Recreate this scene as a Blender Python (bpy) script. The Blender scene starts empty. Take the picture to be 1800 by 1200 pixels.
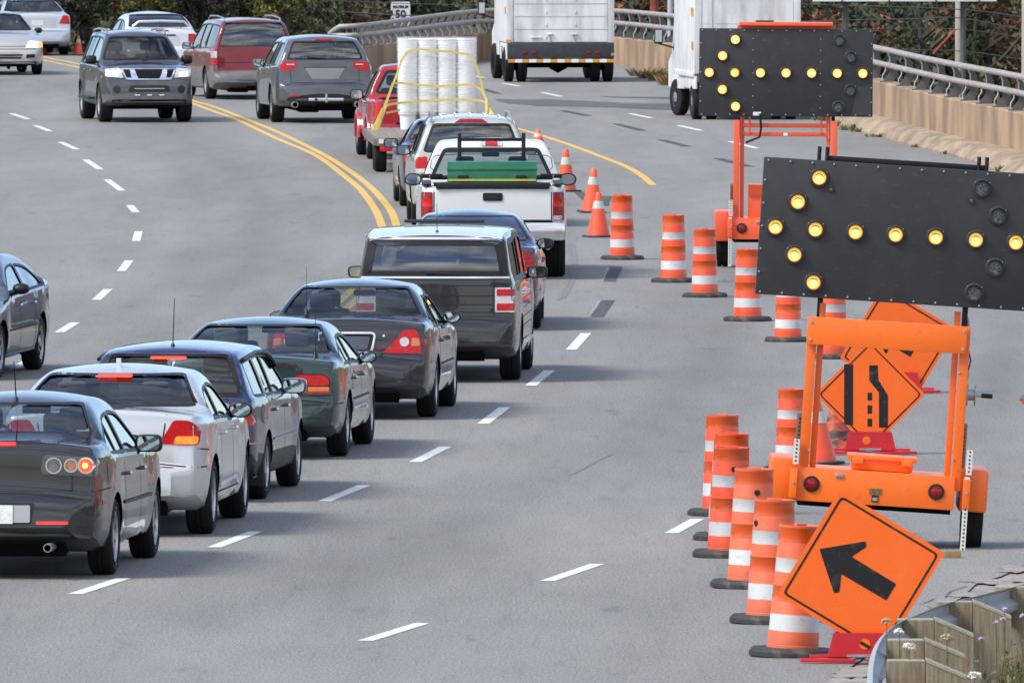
import bpy, bmesh, math, random
from mathutils import Vector, Matrix
from mathutils.bvhtree import BVHTree
random.seed(7)
R = math.radians
scene = bpy.context.scene
COL = scene.collection

# ------------------------------------------------------------------ camera
F_PX = 26500.0            # focal length in pixels of a 1800 px wide frame
CAM_H = 6.9
PITCH = math.atan(1000.0 / F_PX)
cam = bpy.data.cameras.new('camera'); cam.sensor_width = 36.0
cam.lens = F_PX / 1800.0 * 36.0
cam.clip_start = 1.0; cam.clip_end = 6000.0
cam.dof.use_dof = True; cam.dof.focus_distance = 158.0; cam.dof.aperture_fstop = 27.0
cam_o = bpy.data.objects.new('camera', cam); COL.objects.link(cam_o)
cam_o.location = (0, 0, CAM_H); cam_o.rotation_euler = (math.pi / 2 - PITCH, 0, 0)
scene.camera = cam_o

# ------------------------------------------------------------------ sky and sun (bright, mostly overcast)
SUN_EL, SUN_AZ = R(46), R(-118)       # azimuth measured from +Y towards +X
wd = bpy.data.worlds.new('World'); scene.world = wd; wd.use_nodes = True
nt = wd.node_tree; nt.nodes.clear()
def wn(t, **k):
    n = nt.nodes.new(t)
    for a, b in k.items(): setattr(n, a, b)
    return n
sky = wn('ShaderNodeTexSky', sky_type='NISHITA', sun_disc=False, sun_elevation=SUN_EL, sun_rotation=SUN_AZ)
tc = wn('ShaderNodeTexCoord'); mp = wn('ShaderNodeMapping'); mp.inputs['Scale'].default_value = (1, 1, 2.6)
nz = wn('ShaderNodeTexNoise'); nz.inputs['Scale'].default_value = 2.2; nz.inputs['Detail'].default_value = 7; nz.inputs['Roughness'].default_value = .58
rp = wn('ShaderNodeValToRGB'); rp.color_ramp.elements[0].position = .40; rp.color_ramp.elements[1].position = .55
nz2 = wn('ShaderNodeTexNoise'); nz2.inputs['Scale'].default_value = 4.5; nz2.inputs['Detail'].default_value = 6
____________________
[Aim of the exercise]:
Reproduce all of the material above word for word. Omit the pictures.

[Complete output]:
Recreate this scene as a Blender Python (bpy) script. The Blender scene starts empty. Take the picture to be 1800 by 1200 pixels.
import bpy, bmesh, math, random
from mathutils import Vector, Matrix
from mathutils.bvhtree import BVHTree
random.seed(7)
R = math.radians
scene = bpy.context.scene
COL = scene.collection

# ------------------------------------------------------------------ camera
F_PX = 26500.0            # focal length in pixels of a 1800 px wide frame
CAM_H = 6.9
PITCH = math.atan(1000.0 / F_PX)
cam = bpy.data.cameras.new('camera'); cam.sensor_width = 36.0
cam.lens = F_PX / 1800.0 * 36.0
cam.clip_start = 1.0; cam.clip_end = 6000.0
cam.dof.use_dof = True; cam.dof.focus_distance = 158.0; cam.dof.aperture_fstop = 27.0
cam_o = bpy.data.objects.new('camera', cam); COL.objects.link(cam_o)
cam_o.location = (0, 0, CAM_H); cam_o.rotation_euler = (math.pi / 2 - PITCH, 0, 0)
scene.camera = cam_o

# ------------------------------------------------------------------ sky and sun (bright, mostly overcast)
SUN_EL, SUN_AZ = R(46), R(-118)       # azimuth measured from +Y towards +X
wd = bpy.data.worlds.new('World'); scene.world = wd; wd.use_nodes = True
nt = wd.node_tree; nt.nodes.clear()
def wn(t, **k):
    n = nt.nodes.new(t)
    for a, b in k.items(): setattr(n, a, b)
    return n
sky = wn('ShaderNodeTexSky', sky_type='NISHITA', sun_disc=False, sun_elevation=SUN_EL, sun_rotation=SUN_AZ)
tc = wn('ShaderNodeTexCoord'); mp = wn('ShaderNodeMapping'); mp.inputs['Scale'].default_value = (1, 1, 2.6)
nz = wn('ShaderNodeTexNoise'); nz.inputs['Scale'].default_value = 2.2; nz.inputs['Detail'].default_value = 7; nz.inputs['Roughness'].default_value = .58
rp = wn('ShaderNodeValToRGB'); rp.color_ramp.elements[0].position = .40; rp.color_ramp.elements[1].position = .55
nz2 = wn('ShaderNodeTexNoise'); nz2.inputs['Scale'].default_value = 4.5; nz2.inputs['Detail'].default_value = 6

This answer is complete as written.